Image courtesy of net_efekt on Flickr

In this article, Chris Franek considers the risk to teachers posed by new and ever-evolving technologies.

Is technology a giant meteor that is threatening teachers with mass extinction? Are teachers perhaps like the infamous Dodo bird that mysteriously went extinct from its remote island off of the eastern coast of Africa in the late 17th century?

Dodo – such a funny name. In the contemporary use of the word, the Oxford English Dictionary defines “dodo” as “an old-fashioned, stupid, inactive, or unenlightened person.” This more modern association with the word might have relevant application for the purposes of this post as well; as such a person can also find himself on a path to extinction – be it in the literal or metaphorical sense. I was curious about the dodo in writing this blog post so I did some quick research using our good friend, Wikipedia. One theory about the cause of their extinction centers on the idea that because they lived on a remote island without any predators higher up in the food chain, when they encountered humans, they were unafraid and easily approached. This inevitably made them easy targets for capture and, ultimately, a meal.

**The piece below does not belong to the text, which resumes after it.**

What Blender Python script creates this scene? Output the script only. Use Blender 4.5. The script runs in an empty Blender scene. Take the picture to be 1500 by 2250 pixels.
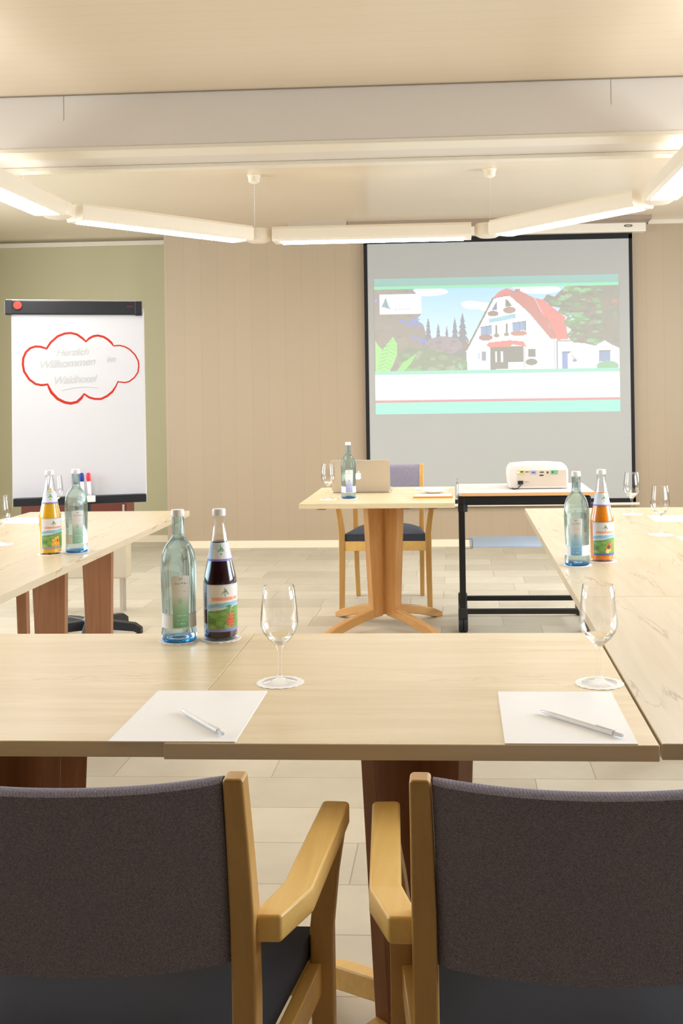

I wonder if our lack of fear or respect for technology as teachers (as people in general, really) is a correlation to the lack of fear dodos felt towards humans. Are we teachers being unwittingly preyed upon by our love affair with technology?

In the last decade, there has been an explosion of technological advancements, including wide access to broadband and mobile access to information on an unprecedented scale. Through the popularity of touch-screen smartphones and, most recently, the explosion of touch-based tablet devices coupled with an associated rise in the development of mobile applications or apps, information has never been more abundantly accessible.

Consider this scenario: just 10 years ago, if you had showed up at a restaurant and discovered that there was a one hour wait for a table, it wasn’t easy to search for other nearby dining options. Now, if the same thing were to happen, you could just take your smartphone, open up an app, and quickly find not only dozens of restaurants nearby but also reviews on all of them. Now, with the speed of the new 4G LTE technology, you can actually complete this task much more quickly on your smartphone than you could on your computer using your home broadband. This is where the technology zeitgeist has brought us. Not only is information highly accessible anywhere but it has increasingly been presented in more visually intuitive and engaging ways.

Now, education institutions are racing to catch up to the technology curve. They’re trying to figure out how they can get this technology into the classroom and the learning experience. Often, the results are mixed at best. Education administrators are frantically trying to figure out how to get an iPad into every student’s hands when the answer is getting students access to better teachers. I’m not here to say that technology shouldn’t or can’t play a role in the learning process. However, I am here to say that technology is not the learning process.